Erik Jones is Director of European and Eurasian Studies and Professor of European Studies and International Political Economy at the Johns Hopkins University

Next Generation EU is an important agreement that marks a fundamental shift in the scale of European Commission borrowing capacity. It also provides an important demonstration of solidarity across European Member States. Although much of the rhetoric that surrounded the negotiations was frosty, the final result seems to have cast a warm glow across national electorates. The standing ovation given by the Italian parliament to Prime Minister Giuseppe Conte was a rare display of political unity – particularly in reaction to a decision taken in the European Council.  

The challenge now will be to sell the agreement both to the European Parliament and for national ratification. The warmth generated by having reached an agreement is already starting to cool. Members of European Parliament express concerns that their institution has been cut out of the new arrangement; they also complain that European priorities seem to have been downgraded. Given more time to reconsider their positioning relative to Europe and to their sitting governments, there is no doubt national parliamentarians will find things to disagree with as well.  

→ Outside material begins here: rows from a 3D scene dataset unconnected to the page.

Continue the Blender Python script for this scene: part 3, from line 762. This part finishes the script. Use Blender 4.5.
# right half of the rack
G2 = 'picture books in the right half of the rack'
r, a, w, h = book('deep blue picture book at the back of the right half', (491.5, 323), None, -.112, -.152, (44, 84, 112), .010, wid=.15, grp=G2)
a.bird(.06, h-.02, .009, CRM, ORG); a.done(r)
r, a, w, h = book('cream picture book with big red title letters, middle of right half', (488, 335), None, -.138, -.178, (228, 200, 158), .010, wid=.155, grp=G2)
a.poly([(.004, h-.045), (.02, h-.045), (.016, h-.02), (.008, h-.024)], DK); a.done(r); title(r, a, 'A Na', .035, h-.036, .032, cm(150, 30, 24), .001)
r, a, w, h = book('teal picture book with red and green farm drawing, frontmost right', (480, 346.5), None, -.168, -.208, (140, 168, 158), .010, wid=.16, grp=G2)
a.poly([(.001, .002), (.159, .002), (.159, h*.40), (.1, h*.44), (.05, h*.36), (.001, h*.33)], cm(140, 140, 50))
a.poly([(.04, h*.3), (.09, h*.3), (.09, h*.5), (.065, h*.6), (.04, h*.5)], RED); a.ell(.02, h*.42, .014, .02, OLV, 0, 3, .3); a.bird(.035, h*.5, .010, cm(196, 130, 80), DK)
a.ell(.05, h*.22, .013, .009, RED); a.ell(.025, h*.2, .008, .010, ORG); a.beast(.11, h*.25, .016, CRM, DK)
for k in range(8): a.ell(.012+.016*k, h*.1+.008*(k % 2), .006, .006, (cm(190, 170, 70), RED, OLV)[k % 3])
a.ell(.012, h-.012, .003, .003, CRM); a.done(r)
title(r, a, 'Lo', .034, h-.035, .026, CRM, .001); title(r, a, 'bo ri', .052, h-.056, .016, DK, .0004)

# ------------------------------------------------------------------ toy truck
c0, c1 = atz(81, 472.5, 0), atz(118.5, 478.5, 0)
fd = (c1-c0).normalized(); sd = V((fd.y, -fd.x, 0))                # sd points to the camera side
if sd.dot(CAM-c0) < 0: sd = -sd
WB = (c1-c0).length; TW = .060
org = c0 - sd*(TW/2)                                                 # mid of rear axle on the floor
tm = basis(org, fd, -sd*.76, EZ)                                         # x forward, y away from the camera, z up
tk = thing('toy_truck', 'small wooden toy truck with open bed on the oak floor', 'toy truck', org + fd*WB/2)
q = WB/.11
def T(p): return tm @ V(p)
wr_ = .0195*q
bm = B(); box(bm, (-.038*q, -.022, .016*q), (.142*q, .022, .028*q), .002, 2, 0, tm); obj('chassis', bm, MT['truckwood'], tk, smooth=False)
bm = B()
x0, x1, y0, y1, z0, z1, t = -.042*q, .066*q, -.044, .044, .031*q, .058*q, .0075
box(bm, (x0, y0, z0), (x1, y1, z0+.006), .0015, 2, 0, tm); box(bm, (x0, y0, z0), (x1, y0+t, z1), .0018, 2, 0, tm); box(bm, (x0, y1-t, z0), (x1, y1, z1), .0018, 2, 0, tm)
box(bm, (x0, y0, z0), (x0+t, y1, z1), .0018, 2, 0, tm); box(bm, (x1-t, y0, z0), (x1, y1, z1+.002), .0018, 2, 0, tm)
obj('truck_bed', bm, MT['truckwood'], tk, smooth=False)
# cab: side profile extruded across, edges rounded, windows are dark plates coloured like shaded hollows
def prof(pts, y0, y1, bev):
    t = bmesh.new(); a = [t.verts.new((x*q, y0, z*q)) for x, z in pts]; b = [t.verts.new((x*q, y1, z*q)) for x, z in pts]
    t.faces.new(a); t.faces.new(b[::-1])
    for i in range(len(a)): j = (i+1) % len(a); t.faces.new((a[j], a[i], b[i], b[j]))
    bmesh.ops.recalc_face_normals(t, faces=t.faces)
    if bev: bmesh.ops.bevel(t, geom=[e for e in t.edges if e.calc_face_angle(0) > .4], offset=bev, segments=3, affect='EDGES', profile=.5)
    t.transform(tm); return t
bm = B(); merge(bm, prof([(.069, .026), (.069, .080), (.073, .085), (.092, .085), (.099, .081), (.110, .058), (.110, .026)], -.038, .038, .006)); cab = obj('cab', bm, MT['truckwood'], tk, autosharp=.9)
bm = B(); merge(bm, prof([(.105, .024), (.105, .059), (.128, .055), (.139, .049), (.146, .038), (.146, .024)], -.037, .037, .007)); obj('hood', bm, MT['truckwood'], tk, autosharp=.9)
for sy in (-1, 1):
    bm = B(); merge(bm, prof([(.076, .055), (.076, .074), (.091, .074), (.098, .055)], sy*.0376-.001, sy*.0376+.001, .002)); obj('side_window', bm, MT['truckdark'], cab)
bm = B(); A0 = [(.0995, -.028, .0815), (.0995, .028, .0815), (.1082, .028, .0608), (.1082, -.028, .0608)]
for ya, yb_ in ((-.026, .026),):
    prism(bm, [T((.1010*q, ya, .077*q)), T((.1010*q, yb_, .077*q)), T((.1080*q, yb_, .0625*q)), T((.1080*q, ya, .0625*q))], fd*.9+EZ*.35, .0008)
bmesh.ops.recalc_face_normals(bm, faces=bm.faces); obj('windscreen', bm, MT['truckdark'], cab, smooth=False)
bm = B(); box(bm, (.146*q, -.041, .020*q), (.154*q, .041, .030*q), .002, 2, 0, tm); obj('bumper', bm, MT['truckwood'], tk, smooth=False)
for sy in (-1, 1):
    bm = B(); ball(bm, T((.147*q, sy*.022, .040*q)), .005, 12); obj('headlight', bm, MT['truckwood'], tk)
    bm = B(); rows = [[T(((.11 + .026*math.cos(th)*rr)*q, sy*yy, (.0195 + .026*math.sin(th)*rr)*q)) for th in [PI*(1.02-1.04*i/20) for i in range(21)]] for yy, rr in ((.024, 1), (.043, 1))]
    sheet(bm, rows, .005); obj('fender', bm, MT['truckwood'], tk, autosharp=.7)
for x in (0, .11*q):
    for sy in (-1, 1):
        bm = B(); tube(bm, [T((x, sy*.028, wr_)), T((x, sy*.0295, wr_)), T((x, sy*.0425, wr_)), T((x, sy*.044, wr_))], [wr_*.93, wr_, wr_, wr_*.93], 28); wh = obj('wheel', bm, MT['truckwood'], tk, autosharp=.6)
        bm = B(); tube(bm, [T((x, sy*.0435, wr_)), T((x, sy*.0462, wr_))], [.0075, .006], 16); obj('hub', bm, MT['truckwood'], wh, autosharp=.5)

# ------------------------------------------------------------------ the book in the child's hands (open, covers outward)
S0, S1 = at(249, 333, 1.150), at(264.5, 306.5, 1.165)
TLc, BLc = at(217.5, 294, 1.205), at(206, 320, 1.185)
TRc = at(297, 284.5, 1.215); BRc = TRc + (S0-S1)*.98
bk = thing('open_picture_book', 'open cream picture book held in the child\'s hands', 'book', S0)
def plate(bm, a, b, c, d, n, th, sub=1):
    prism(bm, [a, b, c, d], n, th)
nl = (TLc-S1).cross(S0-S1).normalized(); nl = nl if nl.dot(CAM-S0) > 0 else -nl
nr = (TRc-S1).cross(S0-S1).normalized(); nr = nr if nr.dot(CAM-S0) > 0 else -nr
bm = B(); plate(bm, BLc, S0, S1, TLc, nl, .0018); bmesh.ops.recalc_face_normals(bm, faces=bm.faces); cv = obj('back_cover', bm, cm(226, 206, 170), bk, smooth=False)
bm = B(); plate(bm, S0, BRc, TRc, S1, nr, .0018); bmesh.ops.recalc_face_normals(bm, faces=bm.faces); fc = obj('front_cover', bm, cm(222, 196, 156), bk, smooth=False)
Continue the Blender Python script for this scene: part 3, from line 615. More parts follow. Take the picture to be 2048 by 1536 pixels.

The debate will become even more complicated once the focus of attention turns from how the money will be spent to how it will be financed. The agreement says that the European Commission will be able to introduce a new levy on plastic from the 1st of January, but that assumes this levy will survive the ratification process or that the tax itself can be corrected for its disparate impacts across countries. The goal of agreeing new taxes on carbon emissions and digital commerce before the start of 2023 is even more ambitious.  

This is not to say that Europeans will learn to regret this agreement. It is an important accomplishment. The point is just that finding an agreement was only the first step in a much longer process.